Acolhedora escola essa criada pra ensinar samba, mas que ensina muito mais, com livros outros, sobre heróis outros, heróis dignos, verídicos, honrados. Além do samba. Além de uma escola de samba. Uma aula de cidadania, de fraternidade, de história e cultura em plena avenida. Uma escola de frondosos galhos que, como mãe, a todos acolhe num grande abraço, sem distinção alguma. Que com suas tenras verdes folhas rosas a todos sombreia no descanso merecido. São folhas verdes de uma mangueira que dá frutos manga-rosa, juntando num só estandarte o amor, a fé e a arte.
Seu berço do samba, que a todos embala, cria e dá vida aos sonhos, são becos de glórias, vielas de resistência, de arte, entremeando caminhos, tortuosas vertentes. Valentes poetas, cantores, batuqueiros, de várias raízes, sementes, pedras pendentes, imponentes. Um chão de esmeraldas!

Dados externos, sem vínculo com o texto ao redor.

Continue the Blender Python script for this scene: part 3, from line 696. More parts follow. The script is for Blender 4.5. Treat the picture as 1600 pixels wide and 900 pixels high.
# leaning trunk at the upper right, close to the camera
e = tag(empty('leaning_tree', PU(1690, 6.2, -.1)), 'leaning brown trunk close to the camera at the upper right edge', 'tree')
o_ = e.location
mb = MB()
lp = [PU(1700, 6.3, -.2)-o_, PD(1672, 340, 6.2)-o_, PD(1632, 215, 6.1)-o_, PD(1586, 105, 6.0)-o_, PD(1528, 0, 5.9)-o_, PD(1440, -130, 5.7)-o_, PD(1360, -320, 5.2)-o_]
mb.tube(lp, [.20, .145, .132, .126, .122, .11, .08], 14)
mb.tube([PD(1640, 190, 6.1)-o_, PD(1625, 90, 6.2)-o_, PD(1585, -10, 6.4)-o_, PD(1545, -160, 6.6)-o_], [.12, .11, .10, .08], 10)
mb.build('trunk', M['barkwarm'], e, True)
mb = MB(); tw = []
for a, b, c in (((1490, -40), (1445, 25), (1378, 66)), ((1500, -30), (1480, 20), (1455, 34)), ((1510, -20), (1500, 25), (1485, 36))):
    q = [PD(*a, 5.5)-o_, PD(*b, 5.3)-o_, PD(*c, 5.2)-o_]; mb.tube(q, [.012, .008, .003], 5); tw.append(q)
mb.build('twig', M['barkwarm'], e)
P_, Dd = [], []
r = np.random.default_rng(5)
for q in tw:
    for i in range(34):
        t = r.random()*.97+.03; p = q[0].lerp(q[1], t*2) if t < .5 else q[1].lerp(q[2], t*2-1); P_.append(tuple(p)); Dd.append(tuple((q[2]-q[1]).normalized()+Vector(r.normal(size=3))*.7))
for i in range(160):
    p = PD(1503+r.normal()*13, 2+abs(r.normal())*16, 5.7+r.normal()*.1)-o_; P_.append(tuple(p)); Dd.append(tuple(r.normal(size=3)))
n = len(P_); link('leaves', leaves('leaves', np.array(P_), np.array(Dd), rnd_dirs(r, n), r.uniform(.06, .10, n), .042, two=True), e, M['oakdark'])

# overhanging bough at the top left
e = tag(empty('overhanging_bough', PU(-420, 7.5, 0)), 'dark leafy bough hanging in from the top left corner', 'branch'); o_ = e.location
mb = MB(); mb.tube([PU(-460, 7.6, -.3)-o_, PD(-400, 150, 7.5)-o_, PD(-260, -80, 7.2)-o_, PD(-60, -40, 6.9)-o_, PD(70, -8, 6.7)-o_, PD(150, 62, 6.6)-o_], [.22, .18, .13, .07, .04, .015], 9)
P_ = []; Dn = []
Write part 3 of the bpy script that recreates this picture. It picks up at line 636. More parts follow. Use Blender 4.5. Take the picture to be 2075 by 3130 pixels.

Estação Primeira de sambas inesquecíveis, sambas monumentos, brado civil que se viu cercado de orgulho. Orgulho de toda uma nação. Uma gente que acorda com o sol, que labuta diariamente contra os falsos leões religiosos, contra os falsos leões humanos, desbravando preconceitos, reagindo por direitos. E que dorme com a luz da lua, celebrando os seus ancestrais, os menestréis que um dia cantaram o verde e o rosa lá no alto do cruzeiro, onde são feitas todas as orações.
Pois a Mangueira provou que há histórias que precisam ser resgatadas. Outras que precisam ser recontadas. Nos livros, nas ruas, nas mentes. À sombra de uma mangueira, de preferência. Mostrando, de uma vez por todas, de que material essa nação é feita, a partir de que genética ela foi forjada e em quais lutas libertárias contra a tirania e o autoritarismo ela foi talhada.
Só mesmo com esses galhos enormes, com esses braços-galhos históricos. Só mesmo em uma Estação Primeira, onde a cabrocha pendura a saia no amanhecer da quarta-feira de cinzas com o maior e mais garboso sorriso no rosto. Uma sensação de dever cumprido. Uma retribuição, uma reverência diante da própria ascendência. Uma profissão de fé e uma vocação para embalar o futuro ao som de um único timbal, peça chave da memória. Um timbal que ecoa, que sustenta altivo o brado uníssono de toda uma avenida. Um timbal que carrega em si todas as vozes, todos os nomes, todos os cetros.
Sargento, Jobim, Buarque, Cavaquinho, Cartola e Zica. Xangô, Braguinha, Bethânia, Neuma, Leci, Jamelão e Alcione. Em nome de todos. Em nome de Betinho, Darcy, Dorothy, Mandela e Marielle. De Joãosinho, Chico Mendes, Dandara, Luiza Mahin e Zumbi.
Pois abram alas para a Estação Primeira de Mangueira. Abram alas para a dignidade. Alas para a democracia, para a soberania popular. Abram alas para a Mangueira cantar a verdadeira história, a história da cultura de um povo que se orgulha, este sim, de ser uma nação chamada Brasil.
Pois abram alas para a Mangueira passar!